REQUIREMENTS —
Your task is to quote the listing below exactly, beginning with its first line and ending on the line bearing "from mathutils import Vector, noise as mnoise".

DATASET CONTENT —
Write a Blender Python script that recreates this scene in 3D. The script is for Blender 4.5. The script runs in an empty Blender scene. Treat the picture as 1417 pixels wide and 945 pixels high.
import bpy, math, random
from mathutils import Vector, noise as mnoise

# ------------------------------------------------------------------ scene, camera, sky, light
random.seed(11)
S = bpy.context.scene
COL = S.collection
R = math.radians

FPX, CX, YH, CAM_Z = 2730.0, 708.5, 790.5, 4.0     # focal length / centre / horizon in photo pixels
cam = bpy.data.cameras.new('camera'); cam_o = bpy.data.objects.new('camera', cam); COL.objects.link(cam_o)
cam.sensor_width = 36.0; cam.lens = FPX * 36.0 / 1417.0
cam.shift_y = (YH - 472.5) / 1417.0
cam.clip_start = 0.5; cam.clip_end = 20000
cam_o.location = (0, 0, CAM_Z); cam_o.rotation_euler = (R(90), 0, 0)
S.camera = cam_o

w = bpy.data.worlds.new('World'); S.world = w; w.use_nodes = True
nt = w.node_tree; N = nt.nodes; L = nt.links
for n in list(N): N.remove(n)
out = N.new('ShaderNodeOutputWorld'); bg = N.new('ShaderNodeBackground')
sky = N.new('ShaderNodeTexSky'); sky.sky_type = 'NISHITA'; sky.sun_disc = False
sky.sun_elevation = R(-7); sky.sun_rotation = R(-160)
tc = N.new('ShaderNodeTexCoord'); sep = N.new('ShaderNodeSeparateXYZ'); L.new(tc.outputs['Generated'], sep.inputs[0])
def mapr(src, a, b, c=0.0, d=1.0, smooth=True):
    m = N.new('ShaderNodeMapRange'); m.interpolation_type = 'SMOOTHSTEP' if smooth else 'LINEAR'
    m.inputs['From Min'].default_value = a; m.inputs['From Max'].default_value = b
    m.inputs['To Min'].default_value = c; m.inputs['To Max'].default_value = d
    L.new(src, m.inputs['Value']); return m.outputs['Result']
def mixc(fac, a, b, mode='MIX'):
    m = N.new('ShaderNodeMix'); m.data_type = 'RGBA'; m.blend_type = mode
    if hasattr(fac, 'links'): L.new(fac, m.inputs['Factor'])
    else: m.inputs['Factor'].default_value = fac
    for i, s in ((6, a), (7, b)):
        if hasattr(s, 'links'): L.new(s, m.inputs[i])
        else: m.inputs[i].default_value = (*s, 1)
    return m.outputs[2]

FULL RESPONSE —
Write a Blender Python script that recreates this scene in 3D. The script is for Blender 4.5. The script runs in an empty Blender scene. Treat the picture as 1417 pixels wide and 945 pixels high.
import bpy, math, random
from mathutils import Vector, noise as mnoise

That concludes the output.